We've watched merchants spend six figures on freelancers only to have our team rewrite entire features from scratch in a fraction of the time. We've seen developers bill for months of custom development to build features that already existed as a contributed module. These instances represent real costs and lost opportunities.
It’s okay to admit that you have outgrown your current developer.
What you should expect from a qualified Drupal Commerce partner
Here are the baseline expectations:
- Local development environments for every developer on the project
- A proper staging environment that mirrors production and stays synchronized
- Version-controlled code in a repository you own
- Composer-based dependency management with tracked patches
- Configuration management through code, not database edits
- Regular platform updates requiring minimal monthly effort
- Same-day security patching capability
- Clear separation between contributed and custom code
If your current developer or agency can’t check each of these boxes, the frustrations you’re experiencing probably have nothing to do with the platform.

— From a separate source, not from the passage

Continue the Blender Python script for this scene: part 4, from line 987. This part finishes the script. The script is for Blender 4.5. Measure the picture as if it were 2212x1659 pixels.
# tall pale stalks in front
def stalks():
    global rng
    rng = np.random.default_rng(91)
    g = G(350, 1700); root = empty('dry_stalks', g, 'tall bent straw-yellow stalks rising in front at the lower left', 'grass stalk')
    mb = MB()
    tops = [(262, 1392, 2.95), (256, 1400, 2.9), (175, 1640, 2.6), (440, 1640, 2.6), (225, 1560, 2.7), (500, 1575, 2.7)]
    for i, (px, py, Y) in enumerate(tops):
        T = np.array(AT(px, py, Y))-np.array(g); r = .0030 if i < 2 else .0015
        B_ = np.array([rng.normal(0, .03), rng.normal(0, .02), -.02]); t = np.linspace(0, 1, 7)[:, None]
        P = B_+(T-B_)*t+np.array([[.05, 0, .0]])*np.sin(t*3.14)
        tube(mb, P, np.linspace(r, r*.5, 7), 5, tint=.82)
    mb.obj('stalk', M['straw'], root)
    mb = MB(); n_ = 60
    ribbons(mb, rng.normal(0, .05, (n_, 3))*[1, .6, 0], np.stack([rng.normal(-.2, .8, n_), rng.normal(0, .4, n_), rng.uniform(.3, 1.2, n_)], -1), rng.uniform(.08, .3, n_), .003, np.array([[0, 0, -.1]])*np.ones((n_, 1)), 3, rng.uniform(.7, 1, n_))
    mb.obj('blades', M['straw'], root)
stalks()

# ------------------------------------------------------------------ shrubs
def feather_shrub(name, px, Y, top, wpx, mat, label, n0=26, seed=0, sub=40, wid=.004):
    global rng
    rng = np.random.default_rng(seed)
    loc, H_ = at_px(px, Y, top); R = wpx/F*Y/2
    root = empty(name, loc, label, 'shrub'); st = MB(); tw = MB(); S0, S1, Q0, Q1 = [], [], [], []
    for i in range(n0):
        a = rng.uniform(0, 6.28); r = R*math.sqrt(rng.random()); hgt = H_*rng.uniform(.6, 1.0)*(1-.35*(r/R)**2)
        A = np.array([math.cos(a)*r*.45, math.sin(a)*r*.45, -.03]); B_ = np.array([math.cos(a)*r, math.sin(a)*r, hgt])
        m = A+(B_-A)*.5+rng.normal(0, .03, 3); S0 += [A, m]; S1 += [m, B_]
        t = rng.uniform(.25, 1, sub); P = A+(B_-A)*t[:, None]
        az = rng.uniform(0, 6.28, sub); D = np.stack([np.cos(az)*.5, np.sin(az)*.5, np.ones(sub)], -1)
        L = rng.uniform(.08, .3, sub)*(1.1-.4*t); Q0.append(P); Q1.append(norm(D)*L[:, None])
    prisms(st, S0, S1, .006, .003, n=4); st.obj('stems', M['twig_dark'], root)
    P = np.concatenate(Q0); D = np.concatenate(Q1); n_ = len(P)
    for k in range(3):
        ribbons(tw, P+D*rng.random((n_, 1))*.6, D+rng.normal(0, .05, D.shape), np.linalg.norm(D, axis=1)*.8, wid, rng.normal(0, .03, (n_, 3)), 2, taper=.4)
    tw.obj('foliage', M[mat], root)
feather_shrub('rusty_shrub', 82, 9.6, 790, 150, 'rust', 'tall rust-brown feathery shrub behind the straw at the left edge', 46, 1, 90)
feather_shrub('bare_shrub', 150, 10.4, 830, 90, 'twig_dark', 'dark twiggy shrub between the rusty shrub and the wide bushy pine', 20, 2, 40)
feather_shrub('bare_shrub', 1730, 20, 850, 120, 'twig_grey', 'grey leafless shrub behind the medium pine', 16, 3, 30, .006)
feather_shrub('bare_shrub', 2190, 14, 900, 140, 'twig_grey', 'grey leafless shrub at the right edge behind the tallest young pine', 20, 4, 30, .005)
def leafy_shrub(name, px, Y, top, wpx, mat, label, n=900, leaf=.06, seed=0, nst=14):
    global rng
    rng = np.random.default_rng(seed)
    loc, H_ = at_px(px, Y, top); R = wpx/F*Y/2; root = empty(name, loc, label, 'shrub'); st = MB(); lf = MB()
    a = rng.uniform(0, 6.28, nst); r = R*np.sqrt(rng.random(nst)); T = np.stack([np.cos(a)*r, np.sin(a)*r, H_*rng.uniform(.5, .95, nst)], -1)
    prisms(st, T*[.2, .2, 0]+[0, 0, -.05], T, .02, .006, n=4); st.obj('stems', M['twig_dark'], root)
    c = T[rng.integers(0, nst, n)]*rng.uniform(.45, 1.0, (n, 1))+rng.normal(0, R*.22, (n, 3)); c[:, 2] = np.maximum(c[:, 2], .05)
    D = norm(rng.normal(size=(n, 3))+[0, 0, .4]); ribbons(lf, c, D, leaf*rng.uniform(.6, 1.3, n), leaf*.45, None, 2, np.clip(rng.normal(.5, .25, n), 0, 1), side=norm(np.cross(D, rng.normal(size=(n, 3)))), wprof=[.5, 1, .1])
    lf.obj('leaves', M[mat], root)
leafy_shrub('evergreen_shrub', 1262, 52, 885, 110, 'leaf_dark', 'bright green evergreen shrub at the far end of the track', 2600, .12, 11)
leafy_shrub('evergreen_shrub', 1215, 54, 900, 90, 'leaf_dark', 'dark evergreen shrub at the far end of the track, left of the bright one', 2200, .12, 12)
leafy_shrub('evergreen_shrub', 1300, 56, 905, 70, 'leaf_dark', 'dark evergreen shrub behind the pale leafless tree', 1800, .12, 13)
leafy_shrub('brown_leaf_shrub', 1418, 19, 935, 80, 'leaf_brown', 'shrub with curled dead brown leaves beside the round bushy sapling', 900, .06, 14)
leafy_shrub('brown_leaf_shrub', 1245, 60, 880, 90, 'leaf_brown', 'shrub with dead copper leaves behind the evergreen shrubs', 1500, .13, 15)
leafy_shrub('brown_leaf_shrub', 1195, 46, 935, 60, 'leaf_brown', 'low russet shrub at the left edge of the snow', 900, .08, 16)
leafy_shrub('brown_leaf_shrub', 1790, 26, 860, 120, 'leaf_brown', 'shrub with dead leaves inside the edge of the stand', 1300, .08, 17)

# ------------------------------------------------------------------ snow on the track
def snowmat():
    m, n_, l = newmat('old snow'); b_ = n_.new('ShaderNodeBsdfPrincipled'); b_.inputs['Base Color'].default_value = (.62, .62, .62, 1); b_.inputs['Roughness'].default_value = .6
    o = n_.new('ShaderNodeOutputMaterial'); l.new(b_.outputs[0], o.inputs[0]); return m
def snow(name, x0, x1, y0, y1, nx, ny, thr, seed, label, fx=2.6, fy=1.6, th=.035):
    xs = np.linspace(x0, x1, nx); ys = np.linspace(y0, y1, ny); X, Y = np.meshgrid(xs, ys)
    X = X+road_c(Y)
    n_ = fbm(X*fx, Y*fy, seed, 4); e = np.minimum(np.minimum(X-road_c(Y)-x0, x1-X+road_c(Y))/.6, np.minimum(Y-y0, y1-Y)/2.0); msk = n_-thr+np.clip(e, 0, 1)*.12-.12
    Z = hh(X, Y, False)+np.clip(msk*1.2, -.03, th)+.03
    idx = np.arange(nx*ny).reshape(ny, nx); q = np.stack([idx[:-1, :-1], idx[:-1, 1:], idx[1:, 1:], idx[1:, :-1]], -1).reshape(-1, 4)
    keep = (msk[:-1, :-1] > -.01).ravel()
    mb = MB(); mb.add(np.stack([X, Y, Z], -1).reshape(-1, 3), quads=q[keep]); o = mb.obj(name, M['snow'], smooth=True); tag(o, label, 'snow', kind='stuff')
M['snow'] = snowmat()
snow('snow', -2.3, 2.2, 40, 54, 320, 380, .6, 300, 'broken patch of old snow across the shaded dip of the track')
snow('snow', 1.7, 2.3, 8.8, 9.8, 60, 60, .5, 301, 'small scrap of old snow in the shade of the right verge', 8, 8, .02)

You’ve been unknowingly stymied by an unqualified practitioner.
If you give this list to your developer and they start making excuses, even if they sound reasonable to you, it’s time to move on.
You don't have to put up with this
Drupal Commerce is an enterprise-grade platform that powers complex, high-volume commerce operations around the world. When it's implemented and maintained properly, it's easy to customize, performant, and built to last.
If your experience doesn't match that description, don't blame the platform. At least not before you've evaluated the people managing it. The problems we see most have solutions that have been around for years. These solutions aren’t mysteries. They’re not cutting-edge or difficult to implement. They’re just best practices your current provider never adopted.
If you want to prepare for the future and focus on growing your business, it’s time to stop throwing away good money to get middling results.